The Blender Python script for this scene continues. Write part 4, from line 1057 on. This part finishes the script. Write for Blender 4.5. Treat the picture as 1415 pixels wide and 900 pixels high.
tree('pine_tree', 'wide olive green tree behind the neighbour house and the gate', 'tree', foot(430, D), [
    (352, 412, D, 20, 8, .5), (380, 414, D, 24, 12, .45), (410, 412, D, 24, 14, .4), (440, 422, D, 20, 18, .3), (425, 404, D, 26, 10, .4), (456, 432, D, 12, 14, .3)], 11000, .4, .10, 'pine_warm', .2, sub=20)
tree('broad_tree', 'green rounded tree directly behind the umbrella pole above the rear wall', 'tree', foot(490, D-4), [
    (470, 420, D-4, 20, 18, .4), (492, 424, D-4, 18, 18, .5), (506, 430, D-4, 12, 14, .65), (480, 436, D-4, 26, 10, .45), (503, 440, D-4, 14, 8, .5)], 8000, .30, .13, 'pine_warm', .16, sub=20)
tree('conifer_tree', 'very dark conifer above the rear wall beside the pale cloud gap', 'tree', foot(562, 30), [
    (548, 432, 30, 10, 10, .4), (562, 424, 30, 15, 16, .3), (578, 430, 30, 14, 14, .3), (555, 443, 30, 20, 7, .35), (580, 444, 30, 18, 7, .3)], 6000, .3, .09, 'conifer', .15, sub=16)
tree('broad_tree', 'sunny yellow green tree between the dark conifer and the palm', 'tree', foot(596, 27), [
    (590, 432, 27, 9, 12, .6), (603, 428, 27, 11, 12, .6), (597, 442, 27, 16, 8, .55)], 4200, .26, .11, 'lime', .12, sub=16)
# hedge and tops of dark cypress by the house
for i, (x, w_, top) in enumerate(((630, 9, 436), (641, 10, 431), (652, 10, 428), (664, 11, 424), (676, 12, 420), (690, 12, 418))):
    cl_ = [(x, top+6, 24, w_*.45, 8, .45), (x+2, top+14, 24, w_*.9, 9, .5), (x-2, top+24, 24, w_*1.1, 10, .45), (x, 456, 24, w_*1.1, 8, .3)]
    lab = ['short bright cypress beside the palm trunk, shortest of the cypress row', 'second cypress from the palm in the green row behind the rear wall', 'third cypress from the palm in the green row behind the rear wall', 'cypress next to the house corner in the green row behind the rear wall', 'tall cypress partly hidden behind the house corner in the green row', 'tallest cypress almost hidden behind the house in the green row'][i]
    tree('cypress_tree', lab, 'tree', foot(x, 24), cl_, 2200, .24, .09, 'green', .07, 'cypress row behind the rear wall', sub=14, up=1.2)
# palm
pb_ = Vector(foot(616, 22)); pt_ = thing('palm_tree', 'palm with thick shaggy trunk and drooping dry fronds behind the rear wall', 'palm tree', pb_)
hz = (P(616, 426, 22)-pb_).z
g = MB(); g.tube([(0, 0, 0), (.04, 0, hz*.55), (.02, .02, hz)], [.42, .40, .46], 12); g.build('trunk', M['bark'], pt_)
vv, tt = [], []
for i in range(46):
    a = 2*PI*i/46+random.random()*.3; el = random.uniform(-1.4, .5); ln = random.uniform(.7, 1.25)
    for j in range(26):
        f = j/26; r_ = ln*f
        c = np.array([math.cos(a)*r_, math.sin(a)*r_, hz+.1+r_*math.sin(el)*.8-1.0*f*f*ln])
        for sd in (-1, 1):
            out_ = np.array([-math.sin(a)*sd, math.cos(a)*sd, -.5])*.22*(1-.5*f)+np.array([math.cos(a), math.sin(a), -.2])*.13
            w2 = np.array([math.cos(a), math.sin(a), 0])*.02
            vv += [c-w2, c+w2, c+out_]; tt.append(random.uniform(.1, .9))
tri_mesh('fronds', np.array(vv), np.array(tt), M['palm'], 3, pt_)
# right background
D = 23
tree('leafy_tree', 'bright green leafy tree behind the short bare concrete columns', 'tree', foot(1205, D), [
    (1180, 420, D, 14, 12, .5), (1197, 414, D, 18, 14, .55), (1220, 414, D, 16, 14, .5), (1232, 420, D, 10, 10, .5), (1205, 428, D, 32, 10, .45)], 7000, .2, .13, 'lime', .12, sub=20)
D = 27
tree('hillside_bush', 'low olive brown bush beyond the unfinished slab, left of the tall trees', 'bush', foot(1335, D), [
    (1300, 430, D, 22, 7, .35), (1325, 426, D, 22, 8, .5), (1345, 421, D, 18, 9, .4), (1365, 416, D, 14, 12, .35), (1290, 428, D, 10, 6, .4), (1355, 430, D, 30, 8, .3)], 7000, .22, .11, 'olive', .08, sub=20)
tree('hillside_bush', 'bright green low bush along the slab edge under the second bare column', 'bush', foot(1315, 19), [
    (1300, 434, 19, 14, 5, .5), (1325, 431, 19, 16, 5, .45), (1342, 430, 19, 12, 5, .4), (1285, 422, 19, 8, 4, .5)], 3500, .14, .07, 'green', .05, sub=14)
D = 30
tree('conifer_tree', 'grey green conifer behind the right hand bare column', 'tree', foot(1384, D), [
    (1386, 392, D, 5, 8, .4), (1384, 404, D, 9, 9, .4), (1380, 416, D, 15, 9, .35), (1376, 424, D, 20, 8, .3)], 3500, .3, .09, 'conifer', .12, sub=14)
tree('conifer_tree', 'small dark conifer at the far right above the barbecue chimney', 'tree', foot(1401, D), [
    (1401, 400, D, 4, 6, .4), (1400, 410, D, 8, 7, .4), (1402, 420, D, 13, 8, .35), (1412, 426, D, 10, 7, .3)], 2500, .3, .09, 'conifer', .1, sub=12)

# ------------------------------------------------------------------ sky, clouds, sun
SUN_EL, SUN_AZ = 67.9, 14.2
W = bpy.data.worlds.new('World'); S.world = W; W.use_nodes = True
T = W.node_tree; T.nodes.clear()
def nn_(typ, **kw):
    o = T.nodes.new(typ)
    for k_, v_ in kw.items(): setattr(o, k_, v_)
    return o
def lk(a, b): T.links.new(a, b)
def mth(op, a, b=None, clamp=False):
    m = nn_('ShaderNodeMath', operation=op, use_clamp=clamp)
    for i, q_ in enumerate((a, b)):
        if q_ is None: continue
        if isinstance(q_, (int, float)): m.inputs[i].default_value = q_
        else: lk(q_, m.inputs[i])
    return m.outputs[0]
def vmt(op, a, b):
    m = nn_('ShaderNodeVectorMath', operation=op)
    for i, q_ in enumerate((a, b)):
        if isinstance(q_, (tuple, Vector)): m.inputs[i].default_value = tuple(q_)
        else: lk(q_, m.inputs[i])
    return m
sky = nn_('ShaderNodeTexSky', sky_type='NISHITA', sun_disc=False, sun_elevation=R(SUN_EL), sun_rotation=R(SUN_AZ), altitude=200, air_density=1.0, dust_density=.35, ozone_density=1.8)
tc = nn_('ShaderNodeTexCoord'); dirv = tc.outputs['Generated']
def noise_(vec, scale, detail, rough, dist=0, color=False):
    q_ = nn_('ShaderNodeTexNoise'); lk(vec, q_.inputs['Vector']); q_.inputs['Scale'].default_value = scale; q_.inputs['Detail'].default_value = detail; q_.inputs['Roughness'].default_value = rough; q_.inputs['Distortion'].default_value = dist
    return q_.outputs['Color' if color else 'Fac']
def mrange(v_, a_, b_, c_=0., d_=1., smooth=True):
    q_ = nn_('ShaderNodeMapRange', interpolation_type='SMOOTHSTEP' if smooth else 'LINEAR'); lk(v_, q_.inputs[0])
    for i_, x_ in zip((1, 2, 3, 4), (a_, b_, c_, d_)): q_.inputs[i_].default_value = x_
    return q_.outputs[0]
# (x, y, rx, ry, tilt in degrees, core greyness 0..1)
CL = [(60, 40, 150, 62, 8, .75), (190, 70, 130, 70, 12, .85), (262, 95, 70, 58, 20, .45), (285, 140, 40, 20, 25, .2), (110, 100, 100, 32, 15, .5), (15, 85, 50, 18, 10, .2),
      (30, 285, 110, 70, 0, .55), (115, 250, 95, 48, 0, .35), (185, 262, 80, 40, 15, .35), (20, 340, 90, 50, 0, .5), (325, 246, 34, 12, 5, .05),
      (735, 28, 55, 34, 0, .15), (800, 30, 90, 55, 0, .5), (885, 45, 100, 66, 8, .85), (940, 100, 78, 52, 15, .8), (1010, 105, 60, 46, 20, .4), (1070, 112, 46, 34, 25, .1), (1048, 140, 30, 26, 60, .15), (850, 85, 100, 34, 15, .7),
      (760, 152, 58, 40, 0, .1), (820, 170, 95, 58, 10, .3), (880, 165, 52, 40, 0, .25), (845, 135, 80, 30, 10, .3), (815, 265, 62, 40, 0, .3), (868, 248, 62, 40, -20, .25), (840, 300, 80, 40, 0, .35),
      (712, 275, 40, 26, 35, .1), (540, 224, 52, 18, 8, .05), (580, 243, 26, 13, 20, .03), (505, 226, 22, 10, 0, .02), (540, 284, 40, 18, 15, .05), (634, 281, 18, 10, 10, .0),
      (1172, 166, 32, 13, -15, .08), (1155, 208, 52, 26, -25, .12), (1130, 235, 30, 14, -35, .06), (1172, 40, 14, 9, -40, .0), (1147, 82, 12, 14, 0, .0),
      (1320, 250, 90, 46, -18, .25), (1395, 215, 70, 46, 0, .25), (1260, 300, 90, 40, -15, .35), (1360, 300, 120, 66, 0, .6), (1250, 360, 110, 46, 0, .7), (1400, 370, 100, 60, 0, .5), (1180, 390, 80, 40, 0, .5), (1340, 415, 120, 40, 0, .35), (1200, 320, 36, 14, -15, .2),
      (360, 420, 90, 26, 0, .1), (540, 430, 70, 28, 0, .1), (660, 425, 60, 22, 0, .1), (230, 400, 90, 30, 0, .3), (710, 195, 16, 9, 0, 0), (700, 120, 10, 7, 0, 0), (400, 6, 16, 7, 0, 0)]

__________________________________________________

# Set task:
Go through the material line by line. Show each line that contains the string "wide".

# Written solution:
The Blender Python script for this scene continues. Write part 4, from line 1057 on. This part finishes the script. Write for Blender 4.5. Treat the picture as 1415 pixels wide and 900 pixels high.
tree('pine_tree', 'wide olive green tree behind the neighbour house and the gate', 'tree', foot(430, D), [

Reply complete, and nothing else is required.